At Assured Mortgage Services, we are seeing a 'tug-of-war' in the market that every buyer and homeowner renewing in 2026 needs to understand.
The Fixed Rate Spike: The 'Flight to Safety' Reversed
Initially, conflict often sends investors to the safety of government bonds, which can lower yields. However, the current disruption in the Strait of Hormuz has sent oil prices skyrocketing, reigniting inflation fears.
- The Result: Bond yields have surged, pushing 5-year fixed mortgage rates up by 15–20 basis points in just the last week.
- The Strategy: If you are shopping for a home in the GTA, a rate hold is no longer a luxury—it is a mandatory shield against week-to-week volatility.
Variable Rates: The 'Hold' is the Story
For those on variable rates or HELOCs, the Bank of Canada’s decision to stay at 2.25% provides a temporary breather.

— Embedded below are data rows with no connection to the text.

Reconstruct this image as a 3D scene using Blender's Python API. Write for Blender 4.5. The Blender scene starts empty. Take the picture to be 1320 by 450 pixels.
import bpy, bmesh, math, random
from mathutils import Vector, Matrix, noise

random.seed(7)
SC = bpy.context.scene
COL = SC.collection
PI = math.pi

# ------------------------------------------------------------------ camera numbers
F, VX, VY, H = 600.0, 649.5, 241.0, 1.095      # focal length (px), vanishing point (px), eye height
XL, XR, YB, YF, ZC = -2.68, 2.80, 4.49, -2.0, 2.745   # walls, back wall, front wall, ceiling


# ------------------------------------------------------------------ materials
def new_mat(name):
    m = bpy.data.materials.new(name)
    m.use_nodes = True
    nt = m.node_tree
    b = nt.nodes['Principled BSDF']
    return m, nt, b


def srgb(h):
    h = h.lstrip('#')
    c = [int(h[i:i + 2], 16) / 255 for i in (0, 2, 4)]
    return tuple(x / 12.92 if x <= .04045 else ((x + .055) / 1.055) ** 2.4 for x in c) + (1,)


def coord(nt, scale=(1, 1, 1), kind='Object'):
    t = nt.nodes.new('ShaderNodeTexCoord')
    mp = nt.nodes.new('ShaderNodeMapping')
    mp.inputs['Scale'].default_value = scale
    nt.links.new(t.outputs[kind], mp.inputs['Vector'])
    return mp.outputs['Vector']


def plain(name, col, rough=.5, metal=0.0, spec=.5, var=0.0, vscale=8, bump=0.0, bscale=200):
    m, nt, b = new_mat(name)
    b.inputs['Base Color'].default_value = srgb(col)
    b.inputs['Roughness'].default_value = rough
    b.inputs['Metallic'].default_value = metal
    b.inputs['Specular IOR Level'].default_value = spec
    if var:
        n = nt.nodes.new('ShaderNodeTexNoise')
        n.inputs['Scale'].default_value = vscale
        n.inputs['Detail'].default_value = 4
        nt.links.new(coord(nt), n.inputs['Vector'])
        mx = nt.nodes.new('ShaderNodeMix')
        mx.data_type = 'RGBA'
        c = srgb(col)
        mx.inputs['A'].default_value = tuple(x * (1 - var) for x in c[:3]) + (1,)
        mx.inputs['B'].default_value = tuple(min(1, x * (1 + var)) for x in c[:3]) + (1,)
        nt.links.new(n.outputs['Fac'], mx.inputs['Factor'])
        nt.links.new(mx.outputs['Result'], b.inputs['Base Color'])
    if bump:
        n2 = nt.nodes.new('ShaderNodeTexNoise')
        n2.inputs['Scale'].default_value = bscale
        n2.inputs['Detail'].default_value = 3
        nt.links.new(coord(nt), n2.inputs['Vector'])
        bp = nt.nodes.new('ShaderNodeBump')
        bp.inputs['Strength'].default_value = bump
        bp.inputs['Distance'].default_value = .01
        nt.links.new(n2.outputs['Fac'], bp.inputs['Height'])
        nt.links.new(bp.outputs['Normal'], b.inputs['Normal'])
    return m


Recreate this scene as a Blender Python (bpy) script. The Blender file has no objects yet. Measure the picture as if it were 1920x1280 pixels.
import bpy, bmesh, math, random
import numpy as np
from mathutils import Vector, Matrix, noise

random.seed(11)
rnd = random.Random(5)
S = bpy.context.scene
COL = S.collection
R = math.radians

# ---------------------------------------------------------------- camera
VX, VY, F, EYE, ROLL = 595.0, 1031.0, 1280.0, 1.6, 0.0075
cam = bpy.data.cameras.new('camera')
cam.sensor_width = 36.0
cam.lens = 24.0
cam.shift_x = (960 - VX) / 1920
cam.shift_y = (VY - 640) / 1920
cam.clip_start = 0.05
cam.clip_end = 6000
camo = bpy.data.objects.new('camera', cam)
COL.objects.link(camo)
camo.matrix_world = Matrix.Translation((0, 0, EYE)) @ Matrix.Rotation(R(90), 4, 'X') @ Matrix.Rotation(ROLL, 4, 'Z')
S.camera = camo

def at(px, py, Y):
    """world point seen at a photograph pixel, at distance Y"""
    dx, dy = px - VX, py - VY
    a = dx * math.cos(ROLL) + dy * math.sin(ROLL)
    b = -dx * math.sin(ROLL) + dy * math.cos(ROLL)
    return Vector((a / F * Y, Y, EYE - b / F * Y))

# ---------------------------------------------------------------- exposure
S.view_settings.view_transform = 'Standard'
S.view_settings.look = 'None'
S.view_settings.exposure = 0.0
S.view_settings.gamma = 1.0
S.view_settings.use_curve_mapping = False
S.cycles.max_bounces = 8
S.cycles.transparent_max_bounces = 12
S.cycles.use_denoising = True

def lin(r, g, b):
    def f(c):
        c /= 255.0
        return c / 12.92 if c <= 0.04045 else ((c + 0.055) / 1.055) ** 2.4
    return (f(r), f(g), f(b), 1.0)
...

However, the expected summer rate cuts are now a major question mark as the Bank monitors energy-driven inflation and its impact on the CPI.
The Toronto Perspective
The GTA market remains in a unique holding pattern. With the local unemployment rate ticking up to 6.7%, we’re seeing a shift: buyers are more cautious, and 'deals that worked 30 days ago' often need a second look due to sudden shifts in fixed-rate pricing and stress-test qualifications.
The Bottom Line: Geopolitics are currently driving your borrowing costs more than domestic data. You can't control the global news cycle, but you can control your exposure.